By the following year, 1994, all three brothers — Charles, François, and the youngest Mathieu — were speedskating. (François is also heading to Sochi, his second Olympics, to compete on the short track team with Charles.)

“When you’re young and you start a sport, it just makes everything easier,” Charles says. “You get better really fast because you’re young and you adapt and you can learn new skills faster.”

He knows what he’s talking about. By the time he was 16, he had qualified for the World Junior Championship. The national team was next.

(Here’s some trivia for you: He always listens to the band Linkin Park before he competes; he’s also a fan of Fall Out Boy, System of a Down, and My Chemical Romance.)

Step by step, he worked his way to being among the best in the world. His secret? Break down a big goal into little pieces, he says.
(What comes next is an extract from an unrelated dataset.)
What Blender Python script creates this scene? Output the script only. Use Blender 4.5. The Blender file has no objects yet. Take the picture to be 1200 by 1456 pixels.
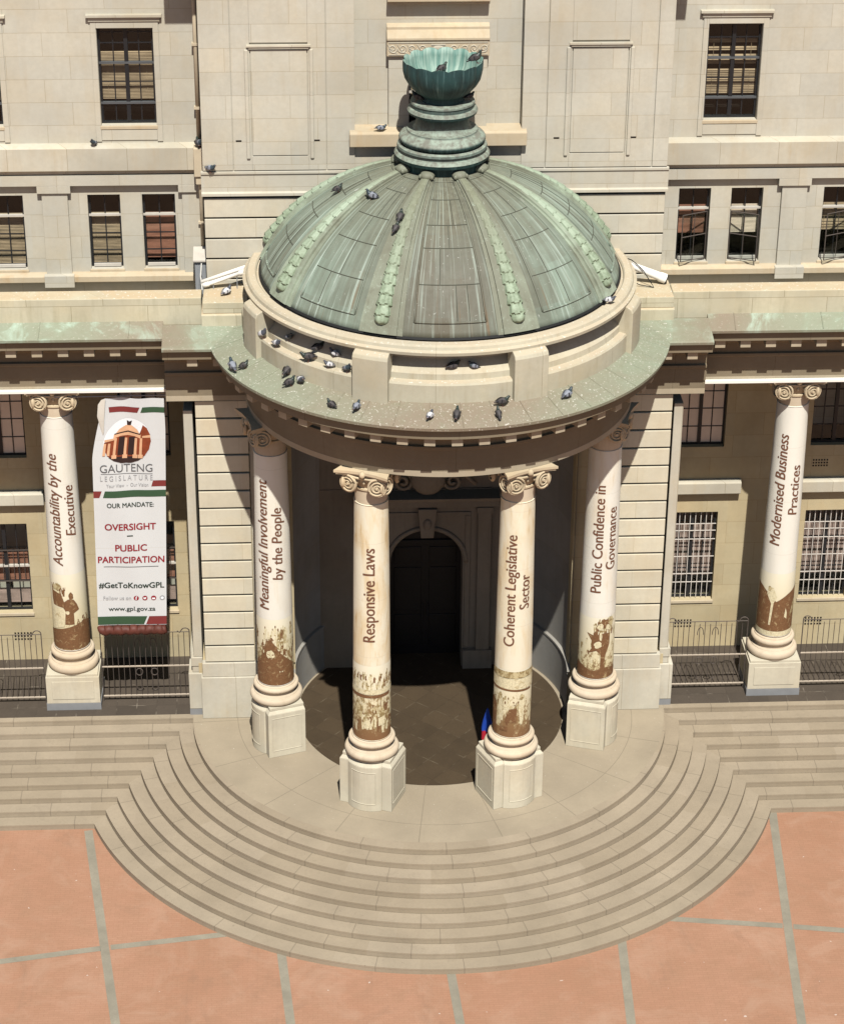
import bpy, bmesh, math, random
from mathutils import Vector, Matrix, noise as mnoise
R = math.radians
PI = math.pi
scene = bpy.context.scene
C = scene.collection

# ------------------------------------------------------------------ camera
cam_d = bpy.data.cameras.new("camera")
cam = bpy.data.objects.new("camera", cam_d); C.objects.link(cam)
cam_d.sensor_fit = 'HORIZONTAL'; cam_d.sensor_width = 36.0
cam_d.lens = 36.0 * 3400.07 / 1200.0
cam_d.clip_start = 1.0; cam_d.clip_end = 2000
PITCH, YAW, ROLL = 0.487636693, 0.0539678397, 0.00809567790
fw = Vector((math.sin(YAW)*math.cos(PITCH), math.cos(YAW)*math.cos(PITCH), -math.sin(PITCH)))
r0 = Vector((math.cos(YAW), -math.sin(YAW), 0)); u0 = r0.cross(fw)
rr = math.cos(ROLL)*r0 + math.sin(ROLL)*u0
uu = -math.sin(ROLL)*r0 + math.cos(ROLL)*u0
cam.matrix_world = Matrix(((rr.x, uu.x, -fw.x, -3.1079), (rr.y, uu.y, -fw.y, -50.8294), (rr.z, uu.z, -fw.z, 32.6684), (0, 0, 0, 1)))
scene.camera = cam

# ------------------------------------------------------------------ light
SUN_EL, SUN_AZ = R(57.5), R(4.0)          # azimuth measured from the camera side (-y) towards +x
world = bpy.data.worlds.new("World"); scene.world = world; world.use_nodes = True
wn = world.node_tree.nodes; wn.clear()
sky = wn.new('ShaderNodeTexSky'); sky.sky_type = 'NISHITA'; sky.sun_disc = False
sky.sun_elevation = SUN_EL; sky.sun_rotation = PI - SUN_AZ
bg = wn.new('ShaderNodeBackground'); bg.inputs['Strength'].default_value = 0.05
wo = wn.new('ShaderNodeOutputWorld')
world.node_tree.links.new(sky.outputs[0], bg.inputs[0]); world.node_tree.links.new(bg.outputs[0], wo.inputs[0])
sd = bpy.data.lights.new("sun", 'SUN'); sd.energy = 5.0; sd.angle = R(0.55); sd.color = (1.0, 0.96, 0.885)
sun = bpy.data.objects.new("sun", sd); C.objects.link(sun); sun.location = (10, -40, 60)
sdir = Vector((math.sin(SUN_AZ)*math.cos(SUN_EL), -math.cos(SUN_AZ)*math.cos(SUN_EL), math.sin(SUN_EL)))
sun.rotation_euler = sdir.to_track_quat('Z', 'Y').to_euler()
scene.view_settings.view_transform = 'Standard'; scene.view_settings.look = 'None'
scene.view_settings.exposure = 0.46; scene.view_settings.gamma = 1.0
scene.cycles.max_bounces = 6; scene.cycles.diffuse_bounces = 1

# ------------------------------------------------------------------ node helpers
class NT:
    def __init__(s, name):
        s.m = bpy.data.materials.new(name); s.m.use_nodes = True
        s.t = s.m.node_tree; s.n = s.t.nodes; s.l = s.t.links
        s.b = s.n['Principled BSDF']
    def node(s, typ, **kw):
        n = s.n.new(typ)
        for k, v in kw.items(): setattr(n, k, v)
        return n
    def set(s, sock, v):
        if hasattr(v, 'is_output') or isinstance(v, bpy.types.NodeSocket): s.l.new(v, sock)
        else:
            if isinstance(v, tuple) and len(v) == 3 and len(sock.default_value) == 4: v = (*v, 1)
            sock.default_value = v
    def math(s, op, a, b=0.0, c=None, clamp=False):
        n = s.node('ShaderNodeMath', operation=op); n.use_clamp = clamp
        s.set(n.inputs[0], a); s.set(n.inputs[1], b)
        if c is not None: s.set(n.inputs[2], c)
        return n.outputs[0]
    def mix(s, f, a, b, mode='MIX'):
        n = s.node('ShaderNodeMix', data_type='RGBA', blend_type=mode)
        s.set(n.inputs[0], f); s.set(n.inputs[6], a); s.set(n.inputs[7], b)
        return n.outputs[2]
    def noise(s, vec, scale, detail=3.0, rough=0.55, dist=0.0):
        n = s.node('ShaderNodeTexNoise'); s.set(n.inputs['Vector'], vec)
        n.inputs['Scale'].default_value = scale; n.inputs['Detail'].default_value = detail
        n.inputs['Roughness'].default_value = rough; n.inputs['Distortion'].default_value = dist
        return n.outputs[0]
    def ramp(s, f, lo, hi):           # linear remap clamped 0..1
        n = s.node('ShaderNodeMapRange'); s.set(n.inputs[0], f)
        n.inputs[1].default_value = lo; n.inputs[2].default_value = hi
        return n.outputs[0]
    def pos(s):
        return s.node('ShaderNodeNewGeometry').outputs['Position']
    def xyz(s, v):
        n = s.node('ShaderNodeSeparateXYZ'); s.set(n.inputs[0], v); return n.outputs
    def comb(s, x, y, z):
        n = s.node('ShaderNodeCombineXYZ'); s.set(n.inputs[0], x); s.set(n.inputs[1], y); s.set(n.inputs[2], z); return n.outputs[0]
    def scale(s, v, xyz):
        n = s.node('ShaderNodeVectorMath', operation='MULTIPLY'); s.set(n.inputs[0], v); n.inputs[1].default_value = xyz; return n.outputs[0]
    def bump(s, h, strength=0.3, dist=0.02):
        n = s.node('ShaderNodeBump'); n.inputs['Strength'].default_value = strength; n.inputs['Distance'].default_value = dist
        s.set(n.inputs['Height'], h); s.l.new(n.outputs[0], s.b.inputs['Normal'])
    def out(s, col, rough=0.85, spec=0.25, metal=0.0):
        s.set(s.b.inputs['Base Color'], col); s.set(s.b.inputs['Roughness'], rough)
        s.b.inputs['Specular IOR Level'].default_value = spec; s.b.inputs['Metallic'].default_value = metal
        return s.m

def mul(c, k): return tuple(min(1, x*k) for x in c)

def stone(name, base, brick=None, polar=None, stain=0.35, stain_col=(0.23, 0.17, 0.10), var=0.16, off=(0, 0), top_stain=None, joint=0.5):
    t = NT(name); p = t.pos(); x, y, z = t.xyz(p)
    big = t.noise(p, 0.55, 4); fine = t.noise(p, 9.0, 5, 0.65); grain = t.noise(p, 60.0, 2, 0.7)
    c = t.mix(t.ramp(big, 0.3, 0.7), mul(base, 1-var), mul(base, 1+var*0.7))
    c = t.mix(t.math('MULTIPLY', t.ramp(fine, 0.35, 0.75), 0.35), c, mul(base, 0.78))
    tint = t.noise(p, 0.9, 3, 0.6); c = t.mix(t.math('MULTIPLY', t.ramp(tint, 0.45, 0.72), 0.45), c, t.mix(1.0, c, (1.0, 0.91, 0.78, 1), 'MULTIPLY'))
    soot = t.noise(t.scale(p, (1.2, 1.2, 0.35)), 1.3, 5, 0.65); c = t.mix(t.math('MULTIPLY', t.ramp(soot, 0.55, 0.78), 0.30), c, mul(base, 0.66))
    h = t.math('ADD', t.math('MULTIPLY', fine, 0.5), t.math('MULTIPLY', grain, 0.35))
    if brick:
        if polar: u = t.math('MULTIPLY', t.math('ARCTAN2', y, x), polar)
        else: u = t.math('ADD', x, t.math('MULTIPLY', y, 0.97))
        v = t.comb(t.math('ADD', u, off[0]), t.math('ADD', z, off[1]), 0.0)
        b = t.node('ShaderNodeTexBrick'); t.set(b.inputs['Vector'], v)
        b.inputs['Color1'].default_value = (1, 1, 1, 1); b.inputs['Color2'].default_value = (0.89, 0.90, 0.915, 1)
        b.inputs['Mortar'].default_value = (joint, joint*0.93, joint*0.82, 1)
        b.inputs['Scale'].default_value = 1.0; b.inputs['Brick Width'].default_value = brick[0]; b.inputs['Row Height'].default_value = brick[1]
        b.inputs['Mortar Size'].default_value = brick[2] if len(brick) > 2 else 0.0055; b.inputs['Mortar Smooth'].default_value = 0.35
        b.offset = 0.42; b.inputs['Bias'].default_value = -0.25
        c = t.mix(1.0, c, b.outputs[0], 'MULTIPLY')
        wb = t.noise(t.comb(t.math('SNAP', u, brick[0]*0.5), t.math('SNAP', t.math('ADD', z, off[1]), brick[1]), 3.7), 3.3, 0)
        c = t.mix(t.math('MULTIPLY', t.ramp(wb, 0.42, 0.7), 0.22), c, t.mix(1.0, c, (1.0, 0.90, 0.76, 1), 'MULTIPLY'))
        h = t.math('SUBTRACT', h, t.math('MULTIPLY', b.outputs[1], 1.5))
    # run-off streaks and dirt blotches
    st = t.noise(t.scale(p, (5.0, 5.0, 0.45)), 1.0, 5, 0.62)
    bl = t.noise(p, 1.7, 5, 0.6, 0.6)
    f = t.math('MULTIPLY', t.math('MULTIPLY', t.ramp(st, 0.48, 0.72), t.ramp(bl, 0.35, 0.68)), stain)
    c = t.mix(f, c, stain_col)
    if top_stain:                      # weathering on the upward faces (lichen, bird droppings)
        nz = t.xyz(t.node('ShaderNodeNewGeometry').outputs['Normal'])[2]
        up = t.ramp(nz, 0.5, 0.9)
        c = t.mix(t.math('MULTIPLY', up, t.ramp(bl, 0.2, 0.6)), c, top_stain)
        dr = t.noise(p, 16.0, 2, 0.5)
        c = t.mix(t.math('MULTIPLY', t.math('MULTIPLY', up, t.ramp(dr, 0.63, 0.70)), 0.7), c, (0.62, 0.6, 0.55))
    t.bump(h, 0.25, 0.012)
    return t.out(c, 0.9, 0.2)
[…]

“When we finished the Olympics in Vancouver, if I’d had to focus right away on Sochi and make it a daily thing in my mind, I would have been really stressed,” he says.

“But I was not thinking about that. Everything was about short goals, short times. A little objective or goal to achieve every day or week during practice.”

That’s advice for everyone, whatever their goal may be.

“Don’t think too far ahead,” Charles says.

“Just do what you have to do; achieve those little goals every day. They all lead to the big goal, and by then you’ll be ready to give it your best.”